Das Modell ist also nicht ausreichend. Aber der Mathematiker hat vorgesorgt: es gibt schließlich noch die Prädikatenlogik. Hier sind Aussagen Funktionen, die von einer Belegung abhängen. Die Belegung ist eine Menge von Argumenten, die man in eine solche "Aussagenfunktion" einsetzten kann.

Sei diese Menge in unserem Fall {"guten";"schlechten"}. Die Aussage lässt sich dann formulieren zu

Klug(x) := An einem x Tag ist Batman klug

Und nun wissen wir ja schon, dass Klug(guten) wahr ist, wohingegen Klug(schlechten) falsch ist. Nun können wir die Realität also ausreichend abbilden.

Zurück zur Deutung und damit zur Sozialwissenschaft: das macht es unglaublich schwierig, Menschen einzuschätzen. Je größer die Menge der möglichen Belegungen ist, desto mehr Beobachtungen sind nötig, um die Wahrheitswerte herauszufinden. Erschwerend kommt hinzu, dass wir die Mächtigkeit dieser Menge nicht zwangsläufig kennen, da immer wieder unvorhergesehene Dinge passieren, die Menschen anders reagieren lassen, als es irgendjemand, geschweige denn sie selbst, jemals vorhergesehen hätten. Und Menschen verändern sich. Das ist schlecht. Man müsste also auf einer weiteren Abstaktionsstufe arbeiten. Die Aussagefunktionen als solche hängen von einer weiteren Variablen, etwa der Zeit ab. Ich weiß nicht, ob es schon eine Theorie dazu gibt, aber selbst wenn, bräuchte man spätestens dann eine exponentiell wachsende Anzahl von Beobachtungen, um Menschen zu analysieren.
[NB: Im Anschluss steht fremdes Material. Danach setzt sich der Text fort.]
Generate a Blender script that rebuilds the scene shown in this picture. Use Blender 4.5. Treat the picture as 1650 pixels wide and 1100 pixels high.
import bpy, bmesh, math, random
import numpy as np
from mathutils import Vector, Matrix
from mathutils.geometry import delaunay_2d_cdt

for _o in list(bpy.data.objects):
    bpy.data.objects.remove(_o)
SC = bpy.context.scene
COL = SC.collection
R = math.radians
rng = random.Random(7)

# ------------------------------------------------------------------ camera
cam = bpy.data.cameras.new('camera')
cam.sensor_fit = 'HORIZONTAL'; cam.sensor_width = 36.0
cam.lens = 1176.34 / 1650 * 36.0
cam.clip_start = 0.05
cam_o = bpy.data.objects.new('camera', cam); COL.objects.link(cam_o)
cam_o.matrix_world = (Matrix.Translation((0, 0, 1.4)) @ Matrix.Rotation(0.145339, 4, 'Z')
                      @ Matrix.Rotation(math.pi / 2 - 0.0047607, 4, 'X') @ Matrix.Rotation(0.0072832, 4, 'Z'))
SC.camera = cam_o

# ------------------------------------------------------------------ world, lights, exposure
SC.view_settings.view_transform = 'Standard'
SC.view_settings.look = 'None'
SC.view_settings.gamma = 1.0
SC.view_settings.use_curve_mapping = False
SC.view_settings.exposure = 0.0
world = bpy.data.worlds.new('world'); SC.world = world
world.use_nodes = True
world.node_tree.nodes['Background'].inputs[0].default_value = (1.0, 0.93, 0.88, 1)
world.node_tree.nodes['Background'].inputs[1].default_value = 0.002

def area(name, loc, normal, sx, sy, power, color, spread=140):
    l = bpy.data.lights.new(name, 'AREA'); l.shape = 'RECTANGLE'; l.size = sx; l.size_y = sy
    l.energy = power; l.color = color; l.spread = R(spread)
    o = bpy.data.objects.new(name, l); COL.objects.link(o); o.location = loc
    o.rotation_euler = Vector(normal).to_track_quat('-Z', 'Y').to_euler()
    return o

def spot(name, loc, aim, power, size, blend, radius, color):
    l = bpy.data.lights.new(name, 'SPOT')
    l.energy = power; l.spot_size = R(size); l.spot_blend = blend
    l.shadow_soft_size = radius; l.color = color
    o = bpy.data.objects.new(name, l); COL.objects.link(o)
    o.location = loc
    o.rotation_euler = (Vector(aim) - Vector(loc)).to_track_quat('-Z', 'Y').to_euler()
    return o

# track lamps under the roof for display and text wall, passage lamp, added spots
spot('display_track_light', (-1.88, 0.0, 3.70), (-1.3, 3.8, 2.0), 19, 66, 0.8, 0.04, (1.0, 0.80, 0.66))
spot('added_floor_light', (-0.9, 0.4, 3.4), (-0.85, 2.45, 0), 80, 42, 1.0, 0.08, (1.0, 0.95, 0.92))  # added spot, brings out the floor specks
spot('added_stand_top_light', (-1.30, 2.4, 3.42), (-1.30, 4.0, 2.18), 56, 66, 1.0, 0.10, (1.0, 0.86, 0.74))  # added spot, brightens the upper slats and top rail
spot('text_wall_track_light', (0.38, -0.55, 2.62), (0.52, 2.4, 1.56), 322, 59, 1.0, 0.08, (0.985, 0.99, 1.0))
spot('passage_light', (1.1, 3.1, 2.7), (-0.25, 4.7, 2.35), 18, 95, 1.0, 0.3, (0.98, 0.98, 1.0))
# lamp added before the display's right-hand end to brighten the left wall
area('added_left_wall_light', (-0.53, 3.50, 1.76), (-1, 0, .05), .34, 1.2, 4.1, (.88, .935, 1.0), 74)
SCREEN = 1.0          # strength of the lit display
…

Damit sind wir nun wieder bei meiner Lieblingsdisziplin angekommen: der Stochastik. Was wir nicht beobachten können, muss als zufällig angesehen werden. Eigentlich sind Menschen damit wandelnde Zufallsvariablen. Das wiederum erklärt sehr gut, warum auf unserem Planeten Dinge passieren, die eigentlich nicht passieren sollten. Wahnsinn, was sich Tolstoi beim Verfassen des Textes für Gedanken gemacht hat.